Summerside Deputy CAO Gordon MacFarlane chats with PC leadership candidate Dennis King in Summerside Dec. 4.
Summerside Deputy CAO Gordon MacFarlane chats with PC leadership candidate Dennis King in Summerside Dec. 4. - Alison Jenkins

SUMMERSIDE, P.E.I. - Dennis King wasn't planning to begin a career in politics when he showed up for work that day as a radio station journalist.

It was an evening session at the legislature and King was interviewing transportation minister Mike Currie.

Currie and King shared a history in Georgetown.

“(Currie) was the closest thing to a local hero we had,” said King. “Before he got into politics, he was a champion rower, a world champion arm-wrestler and a very successful businessperson.”

That night in the legislature, King asked Currie a tough question about an as-yet-unkept campaign promise to close the Cardigan dump.

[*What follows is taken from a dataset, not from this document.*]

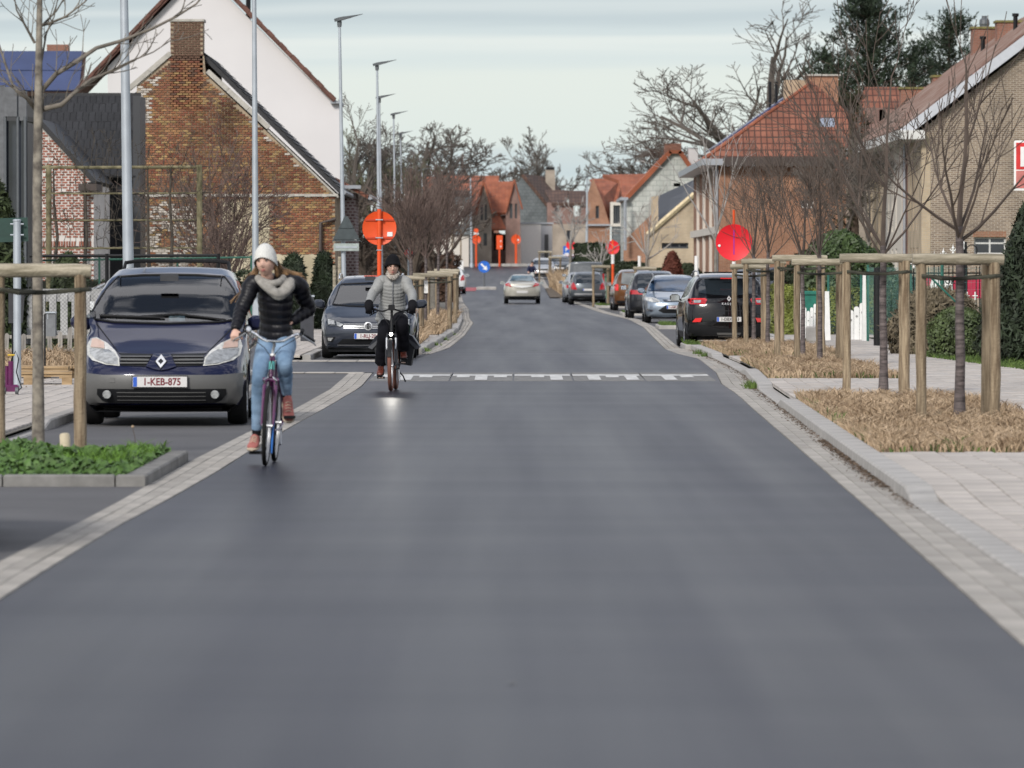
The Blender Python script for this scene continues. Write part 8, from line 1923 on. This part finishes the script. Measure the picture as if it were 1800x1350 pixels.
# blue parking sign, white posts, streetlight-like decoration
d = 450.0; t = thing('parking_sign', 'small blue parking sign right of the road, far away', 'road sign', ((996-900)*d/1e4, d, gz(d)))
h = 1.7-(441-472)*d/1e4 - gz(d); MB().path([(0,.05,0),(0,.05,h)], .06, 8).build('pole', M_galv, t); MB().bbox(-.27,.27,-.02,.02,h-.38,h+.38,.01).build('sign_plate', MT['sign_blue'], t)
p = t.children[-1]; text_part(p, 'P', .42, (0,-.03,h+.08), (R(90),0,0), M_white); MB().box(-.14,.14,-.03,-.021,h-.32,h-.16).build('white_panel', M_white, p)
for px, y0, d, lab in ((1224, 450, 205, 'slim white post beside the copper beech'), (1014, 436, 430, 'white post right of the small red disc'), (1124, 450, 245, 'white post behind the pale staked tree')):
    t = MB().path([(0,0,0),(0,0,1.7-(y0-472)*d/1e4 - gz(d))], .07 if d < 300 else .1, 10).build('white_post', M_white); t.location = ((px-900)*d/1e4, d, gz(d)); t['label'] = lab; t['category'] = 'post'
# stakes in the far right bays
for xl, xr, xt, d, ry, lab in ((1043,1069,1056,252,469,'pale stake frame beside the grey hatchback'), (1117,1150,1137,225,472,'pale stake frame above the silver estate roof'), (948,968,957,380,463,'far stake frame over the tall straw grass'), (966,985,975,350,467,'far stake frame nearest the grey van')):
    f = lambda p: (p-900)*d/1e4
    stakes('tree_stakes', lab, f(xl), f(xr), f(xt), d, 1.7-(ry-472)*d/1e4, 1.0, rr=.07)
# island kerbs in the right bays
for d0, d1, x1 in ((119.5,123,4.0),(160,164,5.6),(206,212,5.6),(246,256,5.6)):
    t = thing('bay_island', ['small grassed kerb island by the left rear wheel of the black suv','kerbed island between parked cars beyond the silver estate','kerbed island behind the dark hatchback','kerbed island with a stake frame beside the grey hatchback'][[119.5,160,206,246].index(d0)], 'kerb island', (RR(d0)+.4, d0, 0))
    w_ = x1 - RR(d0) - .4
    MB().bbox(0,w_,0,.16,-.03,.1,.02).build('kerbstone', M_kerb, t); MB().bbox(0,.16,.17,d1-d0,-.03,.1,.02).build('kerbstone', M_kerb, t); MB().box(.16,w_,.16,d1-d0,-.03,.08).build('soil', M_dirt, t)
    g = blades('grass_tuft', M_grass, lambda x, d: True, .05, w_, .1, d1-d0, 900, .12, .012, int(d0), .07, None, .5); g.parent = t; g['kind'] = 'stuff'
# right edge red and white zone sign
d = 98.0; X = (1782-900)*d/1e4; Zt, Zb = 1.7-(247-472)*d/1e4, 1.7-(335-472)*d/1e4
t = thing('zone_sign', 'red and white rectangular sign cut by the right picture edge, on a grey post', 'road sign', (X+.35, d, .05))
MB().bbox(-.35,.35,-.0,.03,Zb-.05,Zt-.05,.02).build('sign_plate', M_white, t)
MB().box(-.315,.315,-.006,-.001,Zt-.55,Zt-.09).build('red_field', mat('sign_red', (.60,.03,.03), .4), t); MB().box(-.315,.315,-.006,-.001,Zb-.01,Zt-.57).build('faded_red_field', mat('faded_red', (.52,.17,.15), .5), t)
MB().box(-.24,.24,-.011,-.007,Zt-.5,Zt-.16).build('white_field', M_white, t)
MB().path([(0.0,.05,0),(0,.05,Zt)], .035, 10).build('pole', M_galv, t)
# green sign back at the left with its grey pole
d = 76.0; t = thing('green_sign', 'back of a dark green direction sign on a grey pole at the left edge', 'road sign', ((31-900)*d/1e4, d, .09))
Zf = lambda y: 1.7-(y-472)*d/1e4 - .09
MB().path([(0,-.06,0),(0,-.06,Zf(388))], .052, 14).build('pole', M_galv, t, smooth=True); MB().lathe([(.058,0),(.058,.02),(.03,.03)], 12, M=Matrix.Translation((0,-.06,Zf(389)))).build('pole_cap', M_galv, t)
MB().bbox(-.42,.215,0,.03,Zf(425),Zf(383),.008, M=Matrix.Rotation(R(-2),4,'Y')).build('sign_plate', mat('dark_green_panel', (.012,.045,.035), .5), t)
for y in (394,413): MB().path([(-.09,-.07,Zf(y)),(.09,-.07,Zf(y))], .012, 6).build('clamp', M_galv, t)
# letter boxes
d = 80.0; t = thing('letter_box', 'dark grey letter box with pale lid near the green sign pole', 'letter box', ((26-900)*.008, d, .09))
Z8 = lambda y: 1.7-(y-472)*.008-.09
MB().path([(-.02,.06,0),(-.02,.06,Z8(560))], .03, 8).build('post', M_black, t)
MB().add([(-.08,-.1,Z8(568)),(.10,-.1,Z8(568)),(.13,-.1,Z8(512)),(-.08,-.1,Z8(508)),(-.08,.15,Z8(568)),(.10,.15,Z8(568)),(.13,.15,Z8(512)),(-.08,.15,Z8(508))], [(0,1,2,3),(7,6,5,4),(0,4,5,1),(1,5,6,2),(2,6,7,3),(3,7,4,0)]).build('box', mat('dark_box', (.03,.032,.038), .5), t)
MB().add([(-.1,-.13,Z8(509)),(.16,-.13,Z8(514)),(.16,.17,Z8(514)),(-.1,.17,Z8(509)),(-.1,-.13,Z8(506.5)),(.16,-.13,Z8(511)),(.16,.17,Z8(511)),(-.1,.17,Z8(506.5))], [(3,2,1,0),(4,5,6,7),(0,1,5,4),(1,2,6,5),(2,3,7,6),(3,0,4,7)]).build('lid', M_galv, t)
d = 84.0; t = thing('letter_box', 'light grey letter box on a thin black post before the picket fence', 'letter box', ((88-900)*.0084, d, .05))
Z8 = lambda y: 1.7-(y-472)*.0084-.05
MB().bbox(-.055,.085,-.1,.12,Z8(591),Z8(550),.02).build('box', mat('grey_box', (.16,.17,.18), .5), t); MB().path([(-.075,-.02,0),(-.075,-.02,Z8(552))], .014, 6).build('post', M_black, t)
MB().bbox(-.06,.09,-.12,.13,Z8(550.5),Z8(548),.005).build('lid', M_galv, t); MB().box(-.03,-.02,-.105,-.1,Z8(561),Z8(551)).build('latch', M_galv, t)
# picket fence: each pale a piece
d = 100.0; t = thing('picket_fence', 'weathered grey picket fence before the hedge at left', 'fence', (-8.5, d, .05))
k = .01; Zp = lambda y: 1.7-(y-472)*k-.05; rnd = random.Random(3); M_pick = mat('weathered_picket', (.22,.20,.18), .9, var=.4, sc_=4, c2=(.42,.40,.37), rnd=.15, st=(3,3,.5))
i = 0; x = -9.35
while x < -5.9:
    w_ = .04; h0 = Zp(577) + .06*rnd.uniform(-1,1) - (.05 if i%2 else 0)
    o = MB(); pr = [(-w_,0),(w_,0),(w_,h0-.05),(w_*.7,h0-.015),(0,h0),(-w_*.7,h0-.015),(-w_,h0-.05)]
    o.add([(a,-.012,b) for a, b in pr]+[(a,.012,b) for a, b in pr], [tuple(range(7)), tuple(reversed(range(7,14)))] + [(j,j+7,(j+1)%7+7,(j+1)%7) for j in range(7)])
    o = o.build('pale', M_pick, t); o.location = (x+8.5, 0, 0); o.rotation_euler = (0, R(rnd.uniform(-2.5,2.5)), 0); x += .145 + .02*rnd.random(); i += 1
for z in (.18, .42): MB().box(-.9,2.6,.012,.045,z,z+.06).build('rail', M_pick, t)
# second, taller white fence behind with round cut-outs: garden gate panel
d = 112.0; t = thing('garden_fence', 'pale board fence with gaps standing behind the chain link mesh', 'fence', (-8.8, d, .1))
x = -.9
while x < 3.3: o = MB().bbox(-.07,.07,-.012,.012,.25,1.1,.01).build('board', mat('pale_board', (.40,.40,.40), .85, var=.15, rnd=.1), t); o.location = (x, 0, 0); x += .22
MB().box(-1,3.4,.02,.05,.95,1.2).build('rail', MT['pale_board'], t); MB().box(-1,3.4,.02,.05,.3,.38).build('rail', MT['pale_board'], t)
# chain link fence
d = 108.0; k = .0108; t = thing('chain_link_fence', 'black chain link fence with top rail behind the blue people carrier', 'fence', (-8.5, d, .05))
Z = lambda y: 1.7-(y-472)*k-.05; X = lambda p: (p-900)*k+8.5
MB().path([(X(52),0,Z(450)),(X(386),0,Z(449))], .028, 8).build('top_rail', M_black, t)
for p in (188, 384, 60): MB().path([(X(p),0,0),(X(p),0,Z(446))], .035, 8).build('post', M_black, t)
wm = MB(); H = Z(451); x0, x1 = X(55), X(384); s = .075; n = int((x1-x0+H)/s)
for i in range(n):
    for sg in (1,-1):
        a = x0 - H + i*s; p, q = (a, 0), (a+H, H)
        if p[0] < x0: p = (x0, x0-a)
        if q[0] > x1: q = (x1, x1-a)
        if q[0] <= p[0]: continue
        z = lambda v: v if sg == 1 else H-v
        wm.path([(p[0],0,z(p[1])),(q[0],0,z(q[1]))], .0022, 3, cap=False)
o = wm.build('wire_mesh', M_black, t); o['kind'] = 'stuff'
d = 131; t = thing('green_rail', 'green netting rail behind the chain link fence', 'fence', (-8, d, .1))
MB().path([(-3.3,0,1.7+.012*131/10-.1+.02),(2.0,0,1.86)], .025, 6).build('rail', mat('green_rail_paint', (.02,.10,.07), .5), t)
for x in (-3.2,-1.5,.3,2.0): MB().path([(x,0,0),(x,0,1.9)], .025, 6).build('post', MT['green_rail_paint'], t)
# espalier frame
d = 136.0; k = d/1e4; t = thing('espalier_frame', 'wooden espalier frame with trained bare branches before the old brick house', 'trellis', (-9.5, d, .05))
X = lambda p: (p-900)*k+9.5; Z = lambda y: 1.7-(y-472)*k-.05; M_moss = mat('mossy_wood', (.13,.12,.06), .9, var=.4, sc_=5, c2=(.26,.23,.14))
for p, r in ((86,.07),(351,.07),(-40,.07)): MB().path([(X(p),0,0),(X(p),0,Z(290))], r, 10).build('post', M_moss, t, smooth=True)
for y in (294,340,387,436): MB().path([(X(-60),0,Z(y)),(X(150),-.02,Z(y+.5)),(X(352),0,Z(y-.5))], .022 if y > 300 else .038, 7).build('rail', M_moss, t)
mb = MB(); rnd = random.Random(12); o_ = opt(wig=.25, trop=.12, lev=3, kids=[2,2,2], t0=.2, ang=(30,80), len=(.4,.8), thin=.6, rmin=.006)
for y in (294,340,387,436):
    p = -50
    while p < 350:
        a = Vector((X(p),0,Z(y))); grow(mb, a, Vector((rnd.uniform(-.4,.4), rnd.uniform(-.3,.3), 1)), rnd.uniform(.35,1.0), .012, 1, o_, rnd)
        q = [Vector((X(p+j*9), rnd.uniform(-.03,.03), Z(y)+rnd.uniform(-.025,.035))) for j in range(4)]; mb.path(q, .014, 5, cap=False); p += rnd.uniform(8, 16)
for p in (98, 150, 262, 300, 20): 
    q = [Vector((X(p)+rnd.uniform(-.05,.05), 0, z)) for z in (0,.8,1.6,2.4,3.2,Z(294))]; mb.path(q, [.06,.05,.05,.04,.035,.02], 7, cap=False)
mb.build('trained_branches', mat('dark_bark', (.06,.05,.04), .9, var=.4, sc_=6), t)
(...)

“How would you answer that question?” was Currie’s response.

“Well, I just ask the questions,” said King.

“What I really need is someone to come work with me who can help me get some of these things done,” said Currie.

King weighed the opportunity to work for Currie against a career in jouralism.

“I accepted his offer.”

Now, with 22 years as a member of the party, 47-year-old King has decided run for the leadership of the P.E.I. Progressive Conservative party.

“I wanted to be a hockey broadcaster,” he said. “At the end of the day I just got tired of being an Islander that says ‘I wish they’d do this, why do they do that.’”

Dec. 3, Dennis King held a gathering at Evermoore Brewing Co. and spoke to the room of about 50 people. He was in Hunter River last week, doing the same thing – introducing himself and letting the public query him on issues.

Kings answers handled a variety of topics from affordable housing, saying it's a "pivotal issue of our time". Business is the natural leader; government’s role is to help.

To green energy, he said, "Instead of just trying to come up with a flat (carbon) tax and make everybody feel good we’re doing something for the environment, why don’t we actually try to do it?”

To taxes, King said the basic rate needs to increase to inflation.

To rural internet, he said it's “as important as asphalt" and that government needs to invest in “real high-speed internet” to keep people living in rural areas.

King called for kindness, saying politics has become “very mean.” He added the Green Party is doing well because they’re kind.

“People are fed up with how things are running and people are losing faith – not just in the current government but in the political system in general.”

While clearly part of a campaign strategy, King was open with his thoughts when he answered questions. He was committing to a code of conduct more than he was making promises.

If there was a political message, it was to root his “Islanders first” slogan in anecdotes of real people who have shaped his values.

“I don’t really care what somebody’s politics used to be or what somebody’s politics is perceived to be. What I care about is we’re Islanders first and the decisions we make as a government should be completed through that lens of people first.”